Working moms lead the way when it comes to learning on the job. Raising kids while juggling job responsibilities requires all parents to be quick studies in both parenting and professionalism.
The act of doing something, rather than merely reading about it, makes the information absorbed through experience more memorable. This can happen through “muscle memory” from physical activity, or by associating an action with a result.
Experience also helps organize information into useful categories, making it easier to build upon prior experience to interpret new information.
It’s important for parents to put away the flashcards and introduce kids to learning by doing.
Here are 3 reasons experiential learning is important for your child.
Encourages Creativity and Bolsters Independence
Ideally, experiential learning is unstructured. Parents or teachers may set a task, like “make something out of this clay,” “act out a story,” “make up a song,” or “sort these blocks into these buckets.” Kids are left to figure out how they want to do the task and what results they want to achieve.

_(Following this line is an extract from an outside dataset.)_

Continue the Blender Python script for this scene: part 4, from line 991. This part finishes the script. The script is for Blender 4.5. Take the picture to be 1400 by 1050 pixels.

Related: 5 Ways To Celebrate Your Child’s Creativity
Enhances Problem-Solving and Learning From Mistakes
Every mistake is a learning opportunity. When the tower of blocks falls down, kids learn how high they can build their blocks without causing a collapse. Allowed to play without parental interference, rules, or time limits, kids learn that fluffy snow doesn’t make good snowballs, and underinflated balls won’t bounce. Then they have to figure out what to do about it: learn how to inflate the ball and figure out something else fun to do with fluffy snow.
Kids with sensory integration problems, including those on the autism spectrum, need experiential learning even more than neurotypical children. Sensory play aids in problem-solving skills by helping kids with overconnected brains as well as typical kids learn how to process sensory information about their environment and their physical selves.
Related: Struggling With Concentration Problems? Here Are Some Useful Tips
Boosts Collaborative Skills
Experiential learning involves teamwork. If kids decide to put on a play, they have to work together to decide who will play what part, how to make costumes, and what to use for props. Everyone has input, and all must engage in compromise and collaboration to make the performance work—even if the result is more of a Charlie Brown dance party than a structured performance.
Related: Team sports that make exercise fun
Experiential learning is important for all children. It turns uncut pizzas into practical math lessons in division. It makes a trip to the beach a lesson in geology and bath time an illustration of water displacement, volume, and buoyancy. The educational role for adults is to create a safe environment for experiences to happen organically and to be there for safety, but to step back and observe without imposing rules, offering suggestions, or commenting on the quality of the results. The creativity and inventive problem-solving kids display when given the chance will confirm the value of learning by doing.